_WRITTEN REQUEST:_
Using the data below, copy every line that contains the word "scene".

_MATERIAL:_
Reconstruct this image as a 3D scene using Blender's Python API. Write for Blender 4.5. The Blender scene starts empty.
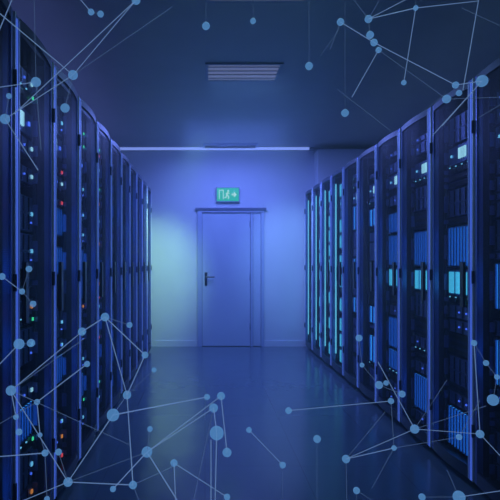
import bpy, bmesh, math, random
from mathutils import Vector, Matrix
PI = math.pi
C = bpy.context.scene.collection
S = bpy.context.scene

# ---------------------------------------------------------------- camera, world, lights, exposure
F = 574.0; CH = 1.28; VX, VY = 205.0, 262.0          # focal length in px, eye height, vanishing point
cd = bpy.data.cameras.new('camera'); cam = bpy.data.objects.new('camera', cd); C.objects.link(cam)
cam.location = (0, 0, CH); cam.rotation_euler = (PI/2, 0, 0)
cd.sensor_width = 36; cd.lens = F/500*36
cd.shift_x = (250-VX)/500; cd.shift_y = (VY-250)/500
cd.clip_start = 0.05
S.camera = cam
w = bpy.data.worlds.new('world'); S.world = w; w.use_nodes = True
w.node_tree.nodes['Background'].inputs[0].default_value = (0.02, 0.05, 0.12, 1)
w.node_tree.nodes['Background'].inputs[1].default_value = 1.0
_nt = w.node_tree; _vs = _nt.nodes.new('ShaderNodeVolumeScatter')        # thin even haze in the air
_vs.inputs['Density'].default_value = 0.035; _vs.inputs['Anisotropy'].default_value = 0.1; _vs.inputs['Color'].default_value = (0.75, 0.95, 1, 1)
_nt.links.new(_vs.outputs[0], _nt.nodes['World Output'].inputs['Volume'])
S.view_settings.view_transform = 'Standard'; S.view_settings.look = 'None'
S.view_settings.exposure = 0.12; S.view_settings.gamma = 1; S.view_settings.use_curve_mapping = False

def area(name, loc, rot, sx, sy, power, col, spread=PI):
    l = bpy.data.lights.new(name, 'AREA'); l.shape = 'RECTANGLE'; l.size = sx; l.size_y = sy
    l.energy = power; l.color = col; l.spread = spread
    o = bpy.data.objects.new(name, l); C.objects.link(o); o.location = loc; o.rotation_euler = rot
    return o
# lamps over the aisle: middle at its ceiling fitting, far and near added
area('aisle_fill_far', (0.36, 7.2, 2.92), (0, 0, 0), 1.2, 1.4, 70, (0.16, 0.25, 1.0))
area('aisle_light_middle', (0.36, 5.2, 2.92), (0, 0, 0), 0.65, 0.45, 13, (0.14, 0.28, 0.7))
area('aisle_fill_near', (0.36, 2.6, 2.92), (0, 0, 0), 0.65, 0.6, 9, (0.20, 0.40, 0.40))
# unseen lamps added above the two rows to brighten the ceiling
area('ceiling_fill_left', (-1.4, 5.6, 2.45), (PI, 0, 0), 0.5, 5.0, 4, (0.22, 0.28, 0.9))
area('ceiling_fill_right', (2.1, 5.6, 2.45), (PI, 0, 0), 0.5, 5.0, 2, (0.15, 0.32, 0.7))
def spot(name, loc, to, power, col, ang, size=0.15):
    l = bpy.data.lights.new(name, 'SPOT'); l.energy = power; l.color = col; l.spot_size = ang; l.spot_blend = 1.0
    l.shadow_soft_size = size
    o = bpy.data.objects.new(name, l); C.objects.link(o); o.location = loc
    o.rotation_euler = (Vector(to)-Vector(loc)).to_track_quat('-Z', 'Y').to_euler()
spot('wall_fill_left', (0.0, 6.6, 2.8), (-0.85, 8.7, 1.0), 330, (0.36, 0.82, 0.36), math.radians(42))  # unseen spot added for the pale glow on the wall's left
spot('wall_fill_right', (0.9, 6.6, 2.8), (1.3, 8.7, 1.3), 140, (0.25, 0.55, 1.0), math.radians(44))  # unseen spot added to lighten the right of the wall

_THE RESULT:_
Reconstruct this image as a 3D scene using Blender's Python API. Write for Blender 4.5. The Blender scene starts empty.
C = bpy.context.scene.collection
S = bpy.context.scene